Last week in a NYT opinion column deliciously titled, “After Ruining Mayonnaise, Can Millennials Save America?” the author, Timothy Egan, wondered if the soon-to-be largest generation would save us from ourselves? Most urgently by voting.
Egan says that in the 2014 mid-term elections only 16% of those 18-24 voted. In 2016 it barely reached 50%, compared to 70% of baby boomers. Because nearly 60% of Millennials are Democrat or leaning Democrat and only 17% Republican, they would swing most elections.
About the Millennials he writes drolly: “Too many have checked out of the whole citizen-power thing. You can blame the lack of civics education during their formative years, when not enough of them studied the owner’s manual of democracy. Now it’s a pain in the butt, an afterthought, or OMG is there an election?” Except it’s not funny.
I just spent the weekend mixing with four dozen Millennials; a dozen at a book event and the rest at a party which included my own four children. Mostly I am a fan of this generation. They are quirky, earnestly oriented toward being connected within a community of friendship, more racially and ethnically diverse and integrated than any generation before it, and seriously committed to a progressive social agenda aimed at a better distribution of resources.
I wish they were more interested in church but they are highly skeptical of organized religion. They may be on the right track there. By all reports they have grown up as sophisticated consumers, cynical about anyone or anything “selling” to them. They like clever and creative commercials and will even watch them online for fun, but to the consternation of Madison Avenue they don’t follow the bait. They have as much spiritual thirst and curiosity as any previous generation, but they are not buying the idea that such knowledge is only accessed from the teats of a social club membership.
Social club has been the primary prototype of organized religion for a long time now, at least in Christianity in the U.S. In a 2006 study (Kosmin & Keysar, quoted in “Religion, Class, and Denominationalism in the US” by Joerg Rieger: divinity.uchiago.edu) Unitarians had a median family income of $58,000, Episcopalians $55,000, Methodists $48,000, Church of God $26,000, Jehovah’s Witnesses $24,000. But that is not the whole story according to Rieger. Each denomination is also splintered within itself by class, with socio-economics greatly influencing which congregations have the most influence within the denominational structure. In other words, religions are not only subdivided by associations of the like-minded, but often cohere around income and education levels too. When Martin Luther King, Jr. said Sunday morning was the most segregated hour in America, he was referring to race but it’s also true of class.

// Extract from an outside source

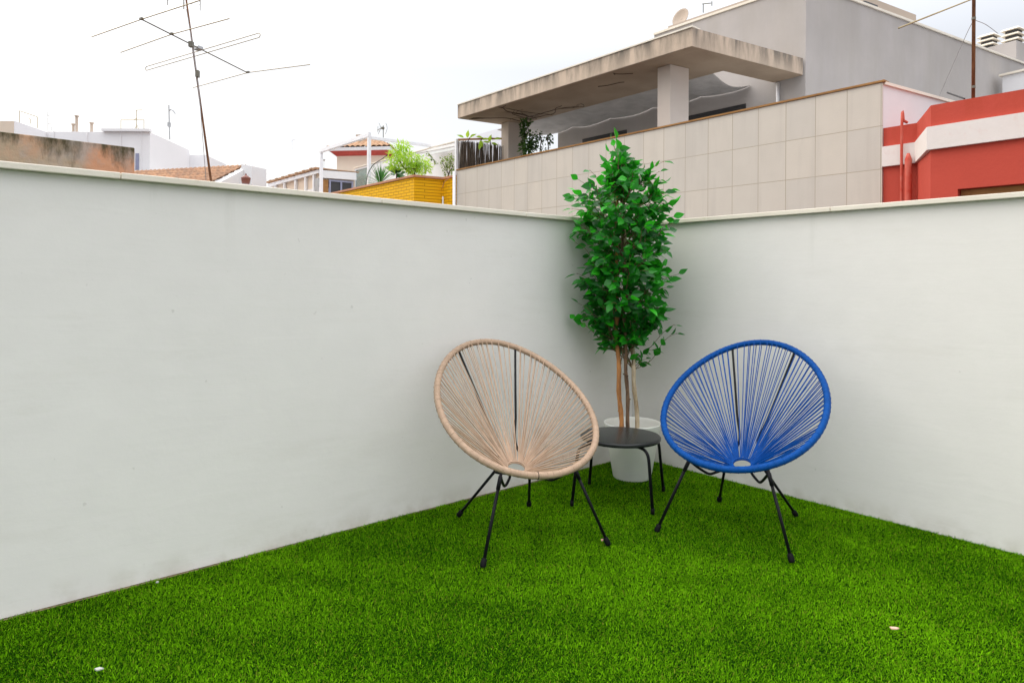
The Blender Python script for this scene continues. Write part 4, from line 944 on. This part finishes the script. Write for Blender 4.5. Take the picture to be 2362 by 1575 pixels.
# TV aerial on the leaning mast
def tv():
    base = Q(487, 420, 10.4); tp = Q(428, -12, 10.0); ux = (tp-base).normalized(); t = thing('tv_antenna', 'large old television antenna on a tall leaning rusty mast', 'antenna', (base.x, base.y, -1))
    p0 = base-ux*3.5; p0.z = max(p0.z, -1.0)
    MB().tube([p0, base, base.lerp(tp, .5), tp+ux*.9], [.019, .018, .014, .012], 12).build('mast', M['mast'], t, True)
    Z = 4.69
    def at(px, py, dz=0): return onz(px, py, Z+dz)
    MB().tube([at(326.4, 45.2), at(572, 169)], .0095, 8).build('boom', M['boom'], t, True)
    for pts, r_ in (([(211.7, 85.6), (326.4, 45.2), (461.4, 1.6)], .0070), ([(278.5, 121.5), (395.8, 79.8), (529, 43.6)], .0070), ([(445, 203), (572, 168), (715, 149.6)], .0070)):
        MB().tube([at(*p) for p in pts], r_, 8).build('element', M['alu'], t, True)
    a, b_ = at(338.3, 154), at(597, 77); ax = (b_-a).normalized(); pts = []
    for k in range(9): an = PI/2+PI*k/8; pts.append(a+UP*(-.032)+ax*(.03*math.cos(an))+UP*(.032*math.sin(an)))
    for k in range(9): an = -PI/2+PI*k/8; pts.append(b_+UP*(-.032)+ax*(.03*math.cos(an))+UP*(.032*math.sin(an)))
    MB().tube(pts, .0060, 8, closed=True).build('folded_dipole', M['alu'], t, True)
    d = at(458, 112); MB().obox(d, ax, Vector((-ax.y, ax.x, 0)), UP, .06, .045, .03).build('junction_box', M['gmetal'], t, bevel=.012)
    cl = MB()
    for p in ((326.4, 45.2), (395.8, 79.8), (572, 168)): MB().obox(at(*p)+UP*.008, ax, Vector((-ax.y, ax.x, 0)), UP, .028, .018, .012).build('clamp', M['boom'], t)
    MB().obox(Q(441, 103, 9.98), RT, FW, UP, .03, .03, .04).build('clamp', M['boom'], t)
    MB().obox(Q(455, 171, 10.08)+RT*.004, RT, FW, UP, .022, .03, .05).build('clamp', M['boom'], t)
    g = MB()
    for px, y0, y1, r_ in ((386.5, -60, 13, .006), (461.5, -60, 25.5, .006), (424, -60, 22, .008)): g.tube([Q(px+(1.5 if y0 < 0 and px > 450 else 0), y0, 9.7), Q(px, y1, 9.7)], r_, 6)
    for k in range(7): y = 12-8*k-4; g.tube([Q(386.5, y-6, 9.7), Q(424, y, 9.7), Q(461.5, y+4, 9.7)], .0022, 5)
    g.build('reflector_grid', M['boom'], t)
    MB().tube(bez([Q(430, 22, 10.02), Q(455, 180, 10.1), Q(466, 300, 10.2), Q(474, 400, 10.4), Q(476, 430, 10.5)], 6), .005, 6).build('cable', M['gmetal'], t)
tv()

# ================================================================ veranda and cream house in the middle distance
def veranda():
    x0 = 10.0; pr = onx(736, 391, x0); pl = onx(624.5, 422, x0); zr = (pr.z+pl.z)/2
    t = thing('veranda', 'white glazed lean-to veranda with a tiled roof edge behind the pergola', 'building', (x0, pr.y, 2.95))
    A = Vector((x0, pr.y, 0)); B = A+S*1.28; Lf = Vector((x0, pl.y, 0))
    w_ = MB(); w_.prism([xy(A), xy(B), xy(B+Vector((0, 1.2, 0))), (x0+1.0, Lf.y), (x0, Lf.y)], -9, zr-.62); w_.build('base_wall', M['white2'], t)
    MB().prism([(x0+.06, A.y+.06), xy(B+Vector((0, .06, 0))), xy(B+Vector((0, 1.2, 0))), (x0+1.0, Lf.y), (x0+.06, Lf.y)], zr-.61, zr-.12).build('wall', M['cream'], t)
    bm = MB(); bm.box((x0-.05, A.y-.02, zr-.14), (x0+.10, Lf.y+.15, zr-.02)); bm.build('eaves_beam', M['pmetal'], t)
    bm = MB(); s0 = A+S*.0+UP*(zr-.17); bm.bar(s0-Vector((0, .06, 0)), B-Vector((0, .06, 0))+UP*(zr-.15), .08, .26); bm.build('lintel', M['white2'], t)
    rf = MB(); n_ = 15
    for k in range(n_):
        ya = A.y+(Lf.y-A.y+.3)*k/n_; rf.obox((x0+.45, ya+.12, zr+.035+.02*(k % 2)), (1, 0, 0), (0, 1, 0), (0, 0, 1), .58, .10, .028)
    rf.prism([(x0-.10, A.y-.08), xy(B+Vector((.1, -.1, 0))), xy(B+Vector((.1, 1.2, 0))), (x0-.10, A.y+1.2)], zr-.005, zr+.022)
    rf.build('roof', M['rooftile2'], t)
    for px in (634, 654.5, 680, 703, 722): q_ = onx(px, 440, x0-.03); MB().box((x0-.03, q_.y-.05, 2.95), (x0+.05, q_.y+.05, zr-.14)).build('post', M['pmetal'], t)
    q_ = onx(729, 440, x0-.03); MB().box((x0-.01, q_.y-.16, 2.95), (x0+.05, q_.y+.16, zr-.30)).build('shutter', M['gmetal'], t)
    # timber leaf and sliding window on the front
    off = Vector((0, -.02, 0)); a_, b_ = ons(744.5, 430, A+off), ons(757, 430, A+off)
    MB().bar(Vector((a_.x, a_.y, zr-.85)), Vector((b_.x, b_.y, zr-.85)), .03, 1.0).build('timber_leaf', M['wood'], t)
    a_, b_ = ons(759, 430, A+off), ons(814, 430, A+off); zt = zr-.33
    wn = MB(); a0 = Vector((a_.x, a_.y, 0)); b0 = Vector((b_.x, b_.y, 0)); dd = (b0-a0); zc = zt-.5
    wn.bar(a0+UP*(zt-.03), b0+UP*(zt-.03), .05, .06)
    for u in (.03, .5, .97): c = a0+dd*u; wn.obox(c+UP*zc, S, (-S.y, S.x, 0), UP, .03, .03, .5)
    wf = wn.build('window', M['bluemetal'], t); n = Vector((-S.y, S.x, 0))*.02
    MB().bar(a0+n+UP*(zt-.55), b0+n+UP*(zt-.55), .01, 1.0).build('pane', M['dark'], wf)
    # cream house with hipped clay roof
    D = 30.0; t = thing('cream_house', 'cream house with a red cornice and hipped clay tile roof behind the pergola', 'house', tuple(Q(835, 420, D)))
    a, b_ = Q(777, 358, D), Q(890, 366, D-.3); z = Q(835, 361, D).z
    P = [a, b_, b_+FW*4, a+FW*4]; MB().prism([xy(p) for p in P], -9, z).build('wall', M['cream'], t)
    cxy = sum(P, Vector())/4
    def ringp(k, zz): return [Vector((cxy.x+(p.x-cxy.x)*k, cxy.y+(p.y-cxy.y)*k, zz)) for p in P]
    z2 = Q(830, 353, D).z; z3 = Q(830, 346.5, D).z
    MB().hexa(ringp(1.01, z+.001), ringp(1.20, z2)).build('cornice', M['redtrim'], t)
    MB().hexa(ringp(1.24, z2+.002), ringp(1.27, z3)).build('fascia', M['white3'], t)
    c4 = ringp(1.28, z3+.002); apz = Q(833, 318, D+2).z; ap0 = cxy.copy(); ap0.z = apz
    fr, fl = c4[1], c4[0]
    rf = MB()
    for i in range(4):
        p0, p1 = c4[i], c4[(i+1) % 4]; e = (p1-p0); ln = e.length; e.normalize(); md = (p0+p1)/2; dv = (md-ap0); lv = dv.length; dv.normalize()
        tr = tile_roof(ap0-e*ln/2, e, dv, ln, lv, None, .24, .38, .07, lambda v, ln=ln, lv=lv: (ln/2-ln/2*v/lv, ln/2+ln/2*v/lv))
        rf.add(tr.v, tr.f, tr.uv)
    ro = rf.build('roof', M['rooftile2'], t)
    c = Q(833, 322, D+.6); MB().obox(c, RT, FW, UP, .20, .2, .18).build('chimney', M['tanwall'], t)
    wa = Q(845, 373, D-.12); MB().obox(wa, (b_-a).normalized(), Vector((-(b_-a).y, (b_-a).x, 0)).normalized(), UP, .30, .03, .19).build('window', M['bluemetal'], t)
    # far white gable right of the pergola
    t = thing('white_gable', 'faint white gable wall far behind the reed screen', 'building', tuple(Q(1100, 330, 30)))
    a, b_ = Q(1060, 322, 30), Q(1190, 286, 30); c_, d_ = Q(1060, 420, 30), Q(1190, 420, 30); k = FW*3
    MB().hexa([c_, d_, d_+k, c_+k], [a, b_, b_+k, a+k]).build('gable', M['white3'], t)
    # aerials
    D = 31; b = MB()
    b.tube([Q(884, 352, D), Q(884, 290, D)], .02, 6); b.obox(Q(883, 296, D), RT, FW, UP, .07, .05, .05)
    b.tube([Q(870, 301, D), Q(884, 294, D)], .016, 5)
    for px in (871, 874): b.tube([Q(px, 292, D), Q(px, 306, D)], .008, 4)
    for sg in (-1, 1): b.tube(bez([Q(874 if sg < 0 else 890, 284, D), Q(878 if sg < 0 else 893, 296, D), Q(872 if sg < 0 else 889, 310, D)], 4), .010, 4)
    tag(b.build('tv_aerial', M['boom'], None), 'small aerial with curved arms above the right of the clay hipped roof', 'antenna')
    b = MB(); b.tube([Q(673, 405, 29), Q(674, 322, 29)], .022, 5); b.tube([Q(672, 323, 29), Q(682, 322, 29)], .025, 5)
    tag(b.build('aerial_pole', M['pmetal'], None), 'lone thin white aerial pole above the lean-to veranda', 'antenna')
    b = MB(); c = Q(747.5, 369, 24); b.lathe([(0, -.045), (.035, -.03), (.045, 0), (.035, .03), (0, .045)], 14, tuple(c)); b.tube([(c.x, c.y, c.z-.04), (c.x, c.y, 5.05)], .008, 5)
    tag(b.build('globe_lamp', M['gmetal'], None), 'small grey globe on a thin stalk between the pergola posts', 'lamp')
veranda()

Millennials sniff that out. This overt classism in contrast to the more egalitarian messages voiced by prophets ancient and modern, just does not feel like a promising source of spiritual wisdom and guidance. There are of course exceptions, both among Millennials and religious congregations, but I suspect the decline in organized religion will continue until congregations figure out how to become as diverse and integrated as the Millennial generation itself, and then even more so.
Cam,
Always enjoy your posts. in regards to classism in church, broadly speaking there’s a lot of truth to what you say, but I’d like to offer a different perspective, from my life experience. The most socially stratified place is the business world. People there generally socialize and become friends with those of the same level of employment. You do not get invited to the boss’s house for dinner, or to sail with him on his boat, etc. (Commensalism – who eats with whom – about the biggest indicator of social “class.”) One of the things I have loved most about church is it is the one place where that doesn’t happen, in my experience in several churches. In the Methodist church I grew up in, we used to joke that you could be friends for years and not even know what the other person does “in real life.” I have a college degree-my husband does not-and neither of us were “professionals.” I always though of us as working people. But in church we met and became friends with people who we never would have been allowed to do that with if they worked in the same company. We were friends with business executives, doctors, two of our best friends were a couple who both had doctorates. And it goes the other way, too. We were close with recent immigrants who I’m sure were pretty low on the social scale-some maybe not “legal!”
Sorry to be so long-winded, but I had to say this. To me church has always been the great equalizer, and I’ve loved it.
Great note, and not too long! Yes, your description is amplified in many a congregation, perhaps in some ways, in most congregations. But I have also been in congregations in which your description was true in the pews, but who was ordained, or who was on altar guild, and who was the kitchen crew, could be traced to elements of class. Thanks!